▶ [Your objective]: Output all lines exactly.

▶ [Collected data]:
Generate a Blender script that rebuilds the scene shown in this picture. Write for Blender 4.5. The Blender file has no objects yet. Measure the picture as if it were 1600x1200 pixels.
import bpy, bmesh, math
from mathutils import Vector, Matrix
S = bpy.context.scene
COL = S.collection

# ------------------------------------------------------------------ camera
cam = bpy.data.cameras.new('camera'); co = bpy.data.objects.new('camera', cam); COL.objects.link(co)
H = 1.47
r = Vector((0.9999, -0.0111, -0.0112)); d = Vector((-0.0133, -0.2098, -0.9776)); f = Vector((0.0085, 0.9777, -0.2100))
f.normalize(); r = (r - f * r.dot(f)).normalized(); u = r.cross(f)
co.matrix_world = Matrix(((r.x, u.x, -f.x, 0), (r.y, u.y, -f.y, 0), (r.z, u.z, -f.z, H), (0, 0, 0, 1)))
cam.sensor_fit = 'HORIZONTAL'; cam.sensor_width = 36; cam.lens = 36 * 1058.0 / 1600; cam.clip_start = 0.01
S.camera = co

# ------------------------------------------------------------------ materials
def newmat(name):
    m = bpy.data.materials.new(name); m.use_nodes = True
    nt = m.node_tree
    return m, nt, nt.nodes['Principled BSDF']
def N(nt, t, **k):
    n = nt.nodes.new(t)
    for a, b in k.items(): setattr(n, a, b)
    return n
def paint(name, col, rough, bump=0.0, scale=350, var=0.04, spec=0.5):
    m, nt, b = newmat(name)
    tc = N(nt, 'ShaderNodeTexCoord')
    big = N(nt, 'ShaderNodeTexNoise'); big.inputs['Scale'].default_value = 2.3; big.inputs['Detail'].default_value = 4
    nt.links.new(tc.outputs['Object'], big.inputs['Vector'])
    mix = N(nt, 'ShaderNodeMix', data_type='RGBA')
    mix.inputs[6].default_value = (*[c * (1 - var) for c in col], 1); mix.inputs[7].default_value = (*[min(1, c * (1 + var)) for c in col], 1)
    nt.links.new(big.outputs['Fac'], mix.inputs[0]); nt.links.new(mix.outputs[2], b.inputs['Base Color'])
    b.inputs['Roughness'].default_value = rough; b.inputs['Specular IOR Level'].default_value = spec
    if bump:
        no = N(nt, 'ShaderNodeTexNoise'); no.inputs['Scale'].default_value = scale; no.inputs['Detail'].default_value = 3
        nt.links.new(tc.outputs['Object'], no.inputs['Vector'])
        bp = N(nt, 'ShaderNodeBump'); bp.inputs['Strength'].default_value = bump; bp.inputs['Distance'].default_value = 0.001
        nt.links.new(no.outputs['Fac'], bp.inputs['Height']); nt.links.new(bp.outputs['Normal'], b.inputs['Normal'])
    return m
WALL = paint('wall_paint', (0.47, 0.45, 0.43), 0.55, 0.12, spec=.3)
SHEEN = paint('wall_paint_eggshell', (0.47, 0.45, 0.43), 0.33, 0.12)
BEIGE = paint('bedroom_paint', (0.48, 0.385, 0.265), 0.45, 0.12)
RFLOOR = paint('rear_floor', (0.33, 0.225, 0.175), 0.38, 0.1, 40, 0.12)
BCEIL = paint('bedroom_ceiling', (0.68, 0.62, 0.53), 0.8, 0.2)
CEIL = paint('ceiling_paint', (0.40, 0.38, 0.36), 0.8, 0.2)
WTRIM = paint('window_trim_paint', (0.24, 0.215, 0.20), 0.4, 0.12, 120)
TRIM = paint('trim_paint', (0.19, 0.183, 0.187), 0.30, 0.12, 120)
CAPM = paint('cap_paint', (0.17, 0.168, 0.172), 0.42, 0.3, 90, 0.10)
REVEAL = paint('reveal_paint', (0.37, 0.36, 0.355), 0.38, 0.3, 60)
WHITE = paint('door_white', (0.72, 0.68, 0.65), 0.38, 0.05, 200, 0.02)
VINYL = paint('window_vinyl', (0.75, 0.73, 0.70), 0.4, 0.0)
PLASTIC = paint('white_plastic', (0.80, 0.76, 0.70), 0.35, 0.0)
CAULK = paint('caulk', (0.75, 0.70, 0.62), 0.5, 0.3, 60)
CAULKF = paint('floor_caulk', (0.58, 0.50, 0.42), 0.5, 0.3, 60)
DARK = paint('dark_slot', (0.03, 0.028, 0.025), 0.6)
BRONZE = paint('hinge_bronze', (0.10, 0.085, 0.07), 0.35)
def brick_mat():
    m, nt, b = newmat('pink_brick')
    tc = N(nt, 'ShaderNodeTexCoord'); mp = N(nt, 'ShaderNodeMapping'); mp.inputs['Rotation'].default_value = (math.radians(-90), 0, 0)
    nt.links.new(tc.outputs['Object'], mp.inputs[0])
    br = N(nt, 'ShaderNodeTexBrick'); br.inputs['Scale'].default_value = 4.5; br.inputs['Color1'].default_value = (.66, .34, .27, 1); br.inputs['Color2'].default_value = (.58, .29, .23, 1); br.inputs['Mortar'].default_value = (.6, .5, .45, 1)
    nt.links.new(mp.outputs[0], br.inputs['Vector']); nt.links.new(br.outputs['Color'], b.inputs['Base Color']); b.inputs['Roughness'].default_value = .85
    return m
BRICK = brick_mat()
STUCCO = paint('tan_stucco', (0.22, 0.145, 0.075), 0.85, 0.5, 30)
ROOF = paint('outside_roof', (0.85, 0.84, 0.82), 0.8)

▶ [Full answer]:
Generate a Blender script that rebuilds the scene shown in this picture. Write for Blender 4.5. The Blender file has no objects yet. Measure the picture as if it were 1600x1200 pixels.
import bpy, bmesh, math
from mathutils import Vector, Matrix
S = bpy.context.scene
COL = S.collection

# ------------------------------------------------------------------ camera
cam = bpy.data.cameras.new('camera'); co = bpy.data.objects.new('camera', cam); COL.objects.link(co)
H = 1.47
r = Vector((0.9999, -0.0111, -0.0112)); d = Vector((-0.0133, -0.2098, -0.9776)); f = Vector((0.0085, 0.9777, -0.2100))
f.normalize(); r = (r - f * r.dot(f)).normalized(); u = r.cross(f)
co.matrix_world = Matrix(((r.x, u.x, -f.x, 0), (r.y, u.y, -f.y, 0), (r.z, u.z, -f.z, H), (0, 0, 0, 1)))
cam.sensor_fit = 'HORIZONTAL'; cam.sensor_width = 36; cam.lens = 36 * 1058.0 / 1600; cam.clip_start = 0.01
S.camera = co

# ------------------------------------------------------------------ materials
def newmat(name):
    m = bpy.data.materials.new(name); m.use_nodes = True
    nt = m.node_tree
    return m, nt, nt.nodes['Principled BSDF']
def N(nt, t, **k):
    n = nt.nodes.new(t)
    for a, b in k.items(): setattr(n, a, b)
    return n
def paint(name, col, rough, bump=0.0, scale=350, var=0.04, spec=0.5):
    m, nt, b = newmat(name)
    tc = N(nt, 'ShaderNodeTexCoord')
    big = N(nt, 'ShaderNodeTexNoise'); big.inputs['Scale'].default_value = 2.3; big.inputs['Detail'].default_value = 4
    nt.links.new(tc.outputs['Object'], big.inputs['Vector'])
    mix = N(nt, 'ShaderNodeMix', data_type='RGBA')
    mix.inputs[6].default_value = (*[c * (1 - var) for c in col], 1); mix.inputs[7].default_value = (*[min(1, c * (1 + var)) for c in col], 1)
    nt.links.new(big.outputs['Fac'], mix.inputs[0]); nt.links.new(mix.outputs[2], b.inputs['Base Color'])
    b.inputs['Roughness'].default_value = rough; b.inputs['Specular IOR Level'].default_value = spec
    if bump:
        no = N(nt, 'ShaderNodeTexNoise'); no.inputs['Scale'].default_value = scale; no.inputs['Detail'].default_value = 3
        nt.links.new(tc.outputs['Object'], no.inputs['Vector'])
        bp = N(nt, 'ShaderNodeBump'); bp.inputs['Strength'].default_value = bump; bp.inputs['Distance'].default_value = 0.001
        nt.links.new(no.outputs['Fac'], bp.inputs['Height']); nt.links.new(bp.outputs['Normal'], b.inputs['Normal'])
    return m
WALL = paint('wall_paint', (0.47, 0.45, 0.43), 0.55, 0.12, spec=.3)
SHEEN = paint('wall_paint_eggshell', (0.47, 0.45, 0.43), 0.33, 0.12)
BEIGE = paint('bedroom_paint', (0.48, 0.385, 0.265), 0.45, 0.12)
RFLOOR = paint('rear_floor', (0.33, 0.225, 0.175), 0.38, 0.1, 40, 0.12)
BCEIL = paint('bedroom_ceiling', (0.68, 0.62, 0.53), 0.8, 0.2)
CEIL = paint('ceiling_paint', (0.40, 0.38, 0.36), 0.8, 0.2)
WTRIM = paint('window_trim_paint', (0.24, 0.215, 0.20), 0.4, 0.12, 120)
TRIM = paint('trim_paint', (0.19, 0.183, 0.187), 0.30, 0.12, 120)
CAPM = paint('cap_paint', (0.17, 0.168, 0.172), 0.42, 0.3, 90, 0.10)
REVEAL = paint('reveal_paint', (0.37, 0.36, 0.355), 0.38, 0.3, 60)
WHITE = paint('door_white', (0.72, 0.68, 0.65), 0.38, 0.05, 200, 0.02)
VINYL = paint('window_vinyl', (0.75, 0.73, 0.70), 0.4, 0.0)
PLASTIC = paint('white_plastic', (0.80, 0.76, 0.70), 0.35, 0.0)
CAULK = paint('caulk', (0.75, 0.70, 0.62), 0.5, 0.3, 60)
CAULKF = paint('floor_caulk', (0.58, 0.50, 0.42), 0.5, 0.3, 60)
DARK = paint('dark_slot', (0.03, 0.028, 0.025), 0.6)
BRONZE = paint('hinge_bronze', (0.10, 0.085, 0.07), 0.35)
def brick_mat():
    m, nt, b = newmat('pink_brick')
    tc = N(nt, 'ShaderNodeTexCoord'); mp = N(nt, 'ShaderNodeMapping'); mp.inputs['Rotation'].default_value = (math.radians(-90), 0, 0)
    nt.links.new(tc.outputs['Object'], mp.inputs[0])
    br = N(nt, 'ShaderNodeTexBrick'); br.inputs['Scale'].default_value = 4.5; br.inputs['Color1'].default_value = (.66, .34, .27, 1); br.inputs['Color2'].default_value = (.58, .29, .23, 1); br.inputs['Mortar'].default_value = (.6, .5, .45, 1)
    nt.links.new(mp.outputs[0], br.inputs['Vector']); nt.links.new(br.outputs['Color'], b.inputs['Base Color']); b.inputs['Roughness'].default_value = .85
    return m
BRICK = brick_mat()
STUCCO = paint('tan_stucco', (0.22, 0.145, 0.075), 0.85, 0.5, 30)
ROOF = paint('outside_roof', (0.85, 0.84, 0.82), 0.8)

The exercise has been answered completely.